006 DIE ABENTEUER DES WERNER HOLT/The Adventures of Werner Holt (1965) Directed by Joachim Kunert.  ****

A friend with a particular interest in Eastern European cinema showed me this and for the first three-quarters of an hour (it runs two and three quarter hours) I really couldn't get into it. Then suddenly everything clicked and by the end I was convinced I had seen a great film. At the outbreak of the Second World War two students are called up to serve in the German Army and are assigned at first to an ack ack unit but later, as the war progresses, they see front line combat against the advancing Russians.

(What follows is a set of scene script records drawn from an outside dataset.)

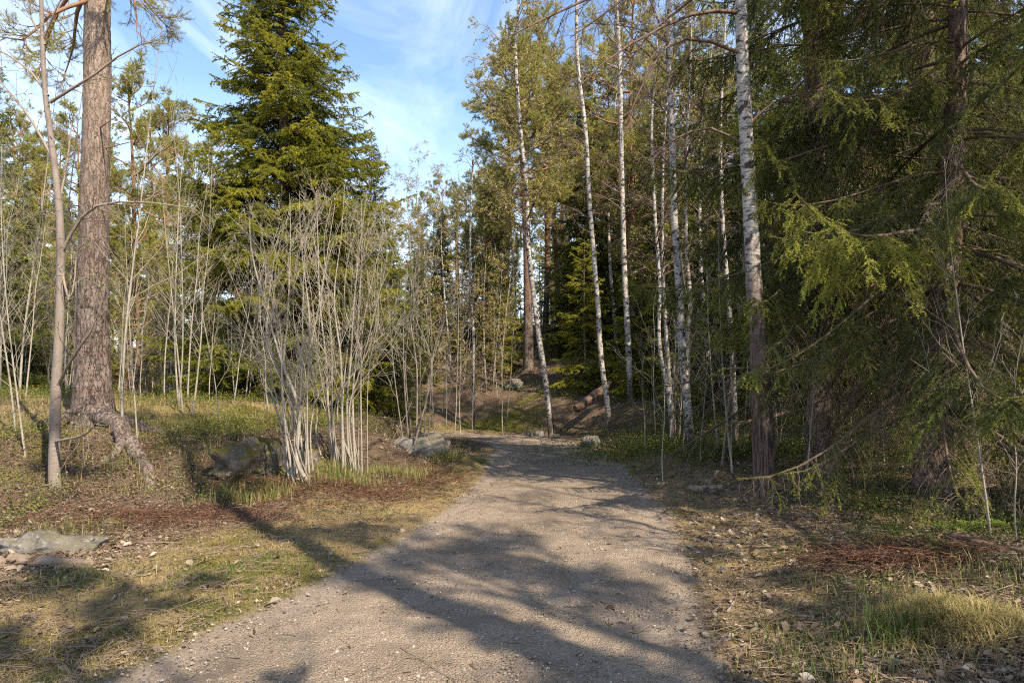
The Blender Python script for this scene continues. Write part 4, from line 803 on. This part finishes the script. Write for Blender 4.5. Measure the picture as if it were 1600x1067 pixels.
# ------------------------------------------------------------------ ground cover (stuff)
def scatter(n, r, y0, y1, px0=-120, px1=1720, power=1.):
    Yd = np.exp(r.uniform(math.log(y0), math.log(y1), n)) if power == 1. else y0 + (y1 - y0) * r.uniform(size=n) ** power
    x = (r.uniform(px0, px1, n) - CX) / F * Yd; return x, Yd
def keep(mask, *a): return [q[mask] for q in a]
def field(x, y):
    dp = -poly_sdf(x, y, PATH_POLY); dm = poly_sdf(x, y, MOUND); dh = poly_sdf(x, y, HILL); return dp, dm, dh, x < PX_MID(y)
def blades(mb, x, y, r, ln, wd, tint, lean=.6, dz=0., K=3, mat=0):
    n = len(x)
    if n == 0: return
    z = height(x, y) + dz; az = r.uniform(0, 6.28, n); L = ln * r.uniform(.5, 1.3, n); le = np.clip(lean + r.normal(0, .25, n), 0, 1.45)
    h = np.stack([np.cos(az), np.sin(az), 0 * az], -1); w = np.stack([-np.sin(az), np.cos(az), 0 * az], -1) * (wd * .5) * r.uniform(.7, 1.3, n)[:, None] 
    p0 = np.stack([x, y, z - .01], -1); d1 = h * np.sin(le * .55)[:, None] + UP * np.cos(le * .55)[:, None]; d2 = h * np.sin(le * 1.35)[:, None] + UP * np.cos(le * 1.35)[:, None]
    p1 = p0 + d1 * (L * .5)[:, None]; p2 = p1 + d2 * (L * .5)[:, None]
    V = np.stack([p0 - w, p0 + w, p1 + w * .8, p1 - w * .8, p2], 1).reshape(-1, 3); b = np.arange(n)[:, None] * 5
    mb.add(V, b + np.array([[0, 1, 2, 3]]), mat, np.repeat(tint, 5)); m2 = b + np.array([[3, 2, 4]])
    mb.f[3].append(m2 + mb.n - len(V)); mb.m[3].append(np.full(n, mat, np.int32)); mb.fl[3].append(np.full(n, False))
r = np.random.default_rng(77)
g = MB()
# matted dry grass and green tufts
x, y = scatter(560000, r, 2.4, 15); dp, dm, dh, lf_ = field(x, y)
pn = fbm(np.stack([x * 1.1, y * 1.1, 0 * x], -1), 3)
prob = np.where(lf_, sstep(.0, .5, dp) * sstep(3.2, 1.6, dp) * sstep(.3, -.2, dm) * (.62 + .6 * pn), sstep(.0, .6, dp) * (.30 + .5 * pn) * sstep(4.5, 1.5, dp))
x, y, pn = keep(r.uniform(size=len(x)) < prob, x, y, pn)
green = fbm(np.stack([x * 1.7, y * 1.7, 0 * x + 31], -1), 3) > .22
blades(g, x, y, r, np.where(green, .055, .05), .0028, np.where(green, r.uniform(.05, .45, len(x)), r.uniform(.6, 1., len(x))), np.where(green, .55, 1.15))
# taller grass and heather on top of the bank and along its foot
x, y = scatter(130000, r, 7, 26, -120, 830); dp, dm, dh, lf_ = field(x, y); pn = fbm(np.stack([x * .9, y * .9, 0 * x + 4], -1), 3)
m = lf_ & (dm > -.2) & (r.uniform(size=len(x)) < (.28 + .6 * pn) * (.10 + .90 * sstep(.9, 2.0, dm))); x, y = keep(m, x, y)
blades(g, x, y, r, .17, .006, np.where(r.uniform(size=len(x)) < .4, r.uniform(.1, .45, len(x)), r.uniform(.45, .85, len(x))), .75)
for cx, cy, rad, n, hgt in ((-2.35, 9.0, .55, 1800, .22), (-1.75, 10.2, .5, 1500, .2), (-2.9, 8.3, .4, 900, .18), (-1.15, 12.2, .35, 700, .2), (2.6, 13.2, 1.1, 1500, .2), (-6.2, 7.2, .6, 900, .16), (1.65, 3.6, .5, 420, .10), (3.3, 4.6, .5, 600, .13), (2.3, 4.4, .4, 300, .1), (-3.2, 5.2, .6, 500, .09), (-4.3, 6.6, .5, 300, .14), (-3.3, 8.2, .5, 500, .2), (-5.0, 8.9, .7, 500, .16), (-3.9, 9.3, .6, 500, .18)):
    q = r.normal(size=(n, 2)) * rad * .5; blades(g, cx + q[:, 0], cy + q[:, 1], r, hgt, .006, np.where(r.uniform(size=n) < .65, r.uniform(.2, .5, n), r.uniform(.55, .95, n)), .4)
stuff('grass', g.mesh('grass', [M_GRASS]), 'matted dry grass with green tufts along both sides of the path', 'grass')
# bilberry and low greens
g = MB()
def bilberry(x, y, r, hgt, lw, per, bias=0.):
    n = len(x); z = height(x, y); k = per; idx = np.repeat(np.arange(n), k); cl_ = r.normal(0, hgt * .45, (n * k, 2)); zz_ = r.uniform(.05, 1, n * k) * hgt * np.repeat(r.uniform(.5, 1.2, n), k)
    pos = np.stack([x[idx] + cl_[:, 0], y[idx] + cl_[:, 1], z[idx] + zz_], -1); d = unit(r.normal(size=pos.shape) + np.array([0, 0, .4]))
    leaf_quads(g, pos, d, r, lw * 1.5, lw, 0, np.clip(np.repeat(r.uniform(.1, .75, n), k) + r.uniform(-.25, .25, n * k) + bias, 0, 1))
x, y = scatter(9000, r, 4.5, 12, 1000, 1750); dp, dm, dh, lf_ = field(x, y); pn = fbm(np.stack([x * .8, y * .8, 0 * x + 14], -1), 3)
m = (~lf_) & (dp > 1.3) & (r.uniform(size=len(x)) < (.35 + .7 * pn) * sstep(1.2, 2.6, dp)); bilberry(*keep(m, x, y), r, .16, .014, 16)
x, y = scatter(24000, r, 11, 32, 560, 1750); dp, dm, dh, lf_ = field(x, y); zz0 = zones(x, y)
pn = fbm(np.stack([x * .5, y * .5, 0 * x + 14], -1), 3)
m = ((dh > -.4) | ((~lf_) & (dp > .9))) & (r.uniform(size=len(x)) < (.75 + .6 * pn) * (1 - zz0['duff'])) & (dp > .5); bilberry(*keep(m, x, y), r, .30, .028, 17, .06)
x, y = scatter(24000, r, 7.4, 24, -150, 760); dp, dm, dh, lf_ = field(x, y); pn = fbm(np.stack([x * .9, y * .9, 0 * x + 24], -1), 3)
m = (dm > -.3) & (r.uniform(size=len(x)) < (.38 + .75 * pn) * (.25 + .75 * sstep(.6, 2., dm))); bilberry(*keep(m, x, y), r, .22, .017, 15, .16)
q = r.normal(size=(420, 2)) * np.array([.9, .7]); bilberry(2.7 + q[:, 0], 13.3 + q[:, 1], r, .32, .022, 24)
for cx, cy, n, s in ((3.35, 8.05, 26, .1), (-5.35, 7.75, 30, .12), (-5.2, 6.9, 20, .1), (4.6, 6.6, 40, .25), (5.6, 7.2, 80, .4), (3.6, 6.9, 20, .15), (-3.6, 8.4, 60, .3)):
    q = r.normal(size=(n, 2)) * s; bilberry(cx + q[:, 0], cy + q[:, 1], r, .22, .018, 12, .2)
stuff('undergrowth', g.mesh('undergrowth', [M_BILB]), 'low green bilberry undergrowth on the bank, slope and forest floor', 'undergrowth')
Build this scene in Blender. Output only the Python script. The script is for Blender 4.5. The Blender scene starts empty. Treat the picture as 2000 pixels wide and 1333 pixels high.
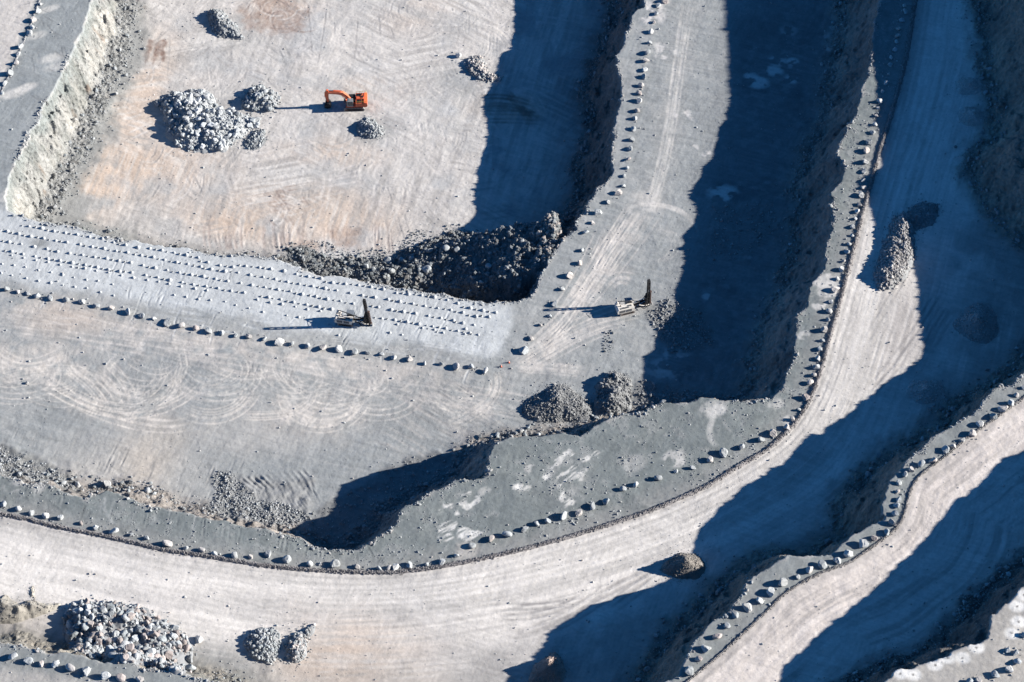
import bpy, math, random
import numpy as np
from mathutils import Vector, Matrix, Euler

# ------------------------------------------------------------------ camera
sc = bpy.context.scene
TILT = math.radians(37.0); DIST = 730.0; LENS = 85.0
cam = bpy.data.cameras.new('camera'); camo = bpy.data.objects.new('camera', cam)
sc.collection.objects.link(camo)
cam.lens = LENS; cam.sensor_width = 36.0; cam.sensor_fit = 'HORIZONTAL'
cam.clip_start = 5; cam.clip_end = 6000
CAMP = np.array([0.0, -DIST*math.sin(TILT), DIST*math.cos(TILT)])
camo.location = CAMP; camo.rotation_euler = (TILT, 0, 0)
sc.camera = camo
# ------------------------------------------------------------------ light
SUN_EL = math.radians(21.3); SUN_AZ = math.radians(3.5)      # azimuth counted from +X towards +Y
w = bpy.data.worlds.new('World'); sc.world = w; w.use_nodes = True
nt = w.node_tree; bg = nt.nodes['Background']
sky = nt.nodes.new('ShaderNodeTexSky'); sky.sky_type = 'NISHITA'; sky.sun_disc = False
sky.sun_elevation = SUN_EL; sky.sun_rotation = math.radians(90) - SUN_AZ
sky.altitude = 9000; sky.air_density = 1.0; sky.dust_density = 0.0; sky.ozone_density = 4.0
tint = nt.nodes.new('ShaderNodeVectorMath'); tint.operation = 'MULTIPLY'; tint.inputs[1].default_value = (0.47, 1.24, 1.42)   # white balance of the sky light
nt.links.new(sky.outputs[0], tint.inputs[0]); nt.links.new(tint.outputs[0], bg.inputs[0]); bg.inputs[1].default_value = 0.068
sun = bpy.data.lights.new('sun', 'SUN'); sun.energy = 5.0; sun.angle = math.radians(0.5)
sun.color = (1.0, 0.95, 0.875)
suno = bpy.data.objects.new('sun', sun); sc.collection.objects.link(suno)
sdir = Vector((math.cos(SUN_EL)*math.cos(SUN_AZ), math.cos(SUN_EL)*math.sin(SUN_AZ), math.sin(SUN_EL)))
suno.rotation_euler = sdir.to_track_quat('Z', 'Y').to_euler(); suno.location = (300, 20, 300)
sc.view_settings.view_transform = 'Standard'; sc.view_settings.look = 'None'
sc.view_settings.exposure = 1.30; sc.view_settings.gamma = 1.0
sc.view_settings.use_curve_mapping = False
sc.cycles.max_bounces = 4; sc.cycles.diffuse_bounces = 2

C = sc.collection
rng = np.random.RandomState(7); random.seed(7)
ZF, Z1, Z2, Z3, Z4 = -17.5, 0.0, 17.5, 37.5, 57.5

# ------------------------------------------------------------------ photo pixel -> world helpers
TH = 36.0/LENS/2
FW = np.array([0, math.sin(TILT), -math.cos(TILT)]); UP = np.array([0, math.cos(TILT), math.sin(TILT)])
def ray(px, py):
    return FW + np.array([(px-1000)/1000*TH, 0, 0]) + UP*((666.5-py)/1000*TH)
def at(px, py, z):
    d = ray(px, py); t = (z-CAMP[2])/d[2]; p = CAMP + d*t
    return p[0], p[1]
def pl(pts, z): return np.array([at(x, y, z) for x, y in pts])
def cr(ox, oy, pts, k=2.962): return [(ox+p[0]/k, oy+p[1]/k) + tuple(p[2:]) for p in pts]

# ------------------------------------------------------------------ noise
_tabs = {}
def vn(x, y, scale, seed=0):
    if seed not in _tabs: _tabs[seed] = np.random.RandomState(1000+seed).rand(257, 257).astype(np.float32)
    T = _tabs[seed]; T[256] = T[0]; T[:, 256] = T[:, 0]
    u = (x/scale + 1000.37*(seed % 7+1)); v = (y/scale + 517.7*(seed % 5+1))
    iu = np.floor(u); iv = np.floor(v); fu = (u-iu).astype(np.float32); fv = (v-iv).astype(np.float32)
    iu = iu.astype(np.int64) & 255; iv = iv.astype(np.int64) & 255
    fu = fu*fu*(3-2*fu); fv = fv*fv*(3-2*fv)
    a = T[iu, iv]; b = T[iu+1, iv]; c = T[iu, iv+1]; d = T[iu+1, iv+1]
    return (a*(1-fu)+b*fu)*(1-fv) + (c*(1-fu)+d*fu)*fv
def fbm(x, y, scale, seed=0, octv=4, gain=0.5):
    s = 0; a = 1; n = 0
    for o in range(octv):
        s = s + a*(vn(x, y, scale/2**o, seed+o*13)-0.5); n += a; a *= gain
    return s/n*2          # about -1..1
def aniso(x, y, ang, along, across, seed, octv=3):
    c, s = math.cos(ang), math.sin(ang)
    return fbm((x*c+y*s)*across/along, -x*s+y*c, across, seed, octv)
def sm(a, b, v):
    t = np.clip((v-a)/(b-a), 0, 1); return t*t*(3-2*t)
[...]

One of the young men is patriotic enough to be drawn along by the propaganda about defending the Fatherland without being totally convinced by the nazis while the other is a fanatical supporter of Hitler. The former boy (the eponymous Werner Holt) becomes more and more disenchanted with the fascist regime as he sees the horrors perpetrated by the SS, the senseless brutality and the concentration camps but although he openly challenges his friend on several occasions he can never quite bring himself to desert him or the German cause. Made in East Germany the film never offers simple answers as it shows a world where basic human decency and morality have been turned topsy turvy. The ensemble cast are excellent by special mention must be made of
Klaus Peter Thiele (who bears a strong resemblance to Ryan Gosling) as Werner. The film also contains some disturbingly black humour.